If you think waiting 1 min to open amazon or NYtimes is acceptable, then more power to you, but we are living in 2007. No one is arguing that the iPhone is a kickass phone, it certainly is. What is not okay is paying 20$ extra on your plan to get ISDN-like speeds.
Mmmm.... I used to design web sites (mainly with shopping carts/eCommerce) in the late '90s. I lived in the foothills outside of Tucson where the only Internet connection was dial-up.
The slow Internet access showed me how a site would perform for the end users (the customers of my clients) who, largely, had dial-up access.
It wasn't only the amount of data that caused a site to perform poorly. Each link or picture required a separate client-server interaction (with 1 or 2 seconds overhead for each one). It didn't take many concurrent users to bring the server and the site to its knees.
Then, if the user got confused (or was overloaded with information) he would waste even more bandwidth by unnecessarily (re)loading pages, etc.
Good web site design mitigates these problems.
One of my major objectives was to create sites that were clean, fast and easy-to-use... especially to the user with dial-up.

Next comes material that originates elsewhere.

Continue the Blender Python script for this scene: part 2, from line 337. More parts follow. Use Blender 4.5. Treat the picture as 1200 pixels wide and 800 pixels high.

It was easy to show potential customers the advantages of a site with:
-- a home page that loads in seconds over dial-up
-- uncluttered web pages
-- a consistent, intuitive, navigation system
-- the ability to "leisurely browse" or "get in and get out" depending on the users' desire
I would tell clients "If your customers can't get to your home page in 20 seconds... they will just move on to a (competitor's) site where they can"
It was a pretty convincing argument!
I don't know what percentage of today's users still use dial-up.
What I do know is that most of the web sites out there are bloated and terribly wasteful of bandwidth.
I have never browsed the web with a cell. From the comments I've seen, it appears to be a very painful process due to:
1 inadequate crippled (toy) browsers
2 limited handset hardware for storage and display
3 complicated access procedures
4 low-speed Internet access
5 poorly designed web sites (bandwidth bloat).
Maybe there would be more web traffic from cell phones if these problems could be resolved... I don't know.
Enter the iPhone: problems 1, 2, and 3-- gone, just gone!!!.
Problem 4 is (largely) resolved if you have WiFi access... but even "ISDN-Like" speeds
should be adequate.
Soo.... the real culprit appears to be the bloated bandwidth requirements of poorly designed web sites.
Maybe web designers should go back to the basics of good design.
The iPhone will, likely, encourage users to access the web, and should cause iPhone competitors to improve their web experience/offerings.
Hopefully, web site managers will analyze their logs and recognize the increased activity from cell phones. Also, they should be able to recognize when a large number of users are abandoning the site because of bloat.
Hmmm.... Our web traffic from cell phones is up... but they all leave after a few pages (many abandoning their filled shopping carts).
Hmmm... maybe they just got tired...
... I wonder what we can do to fix that???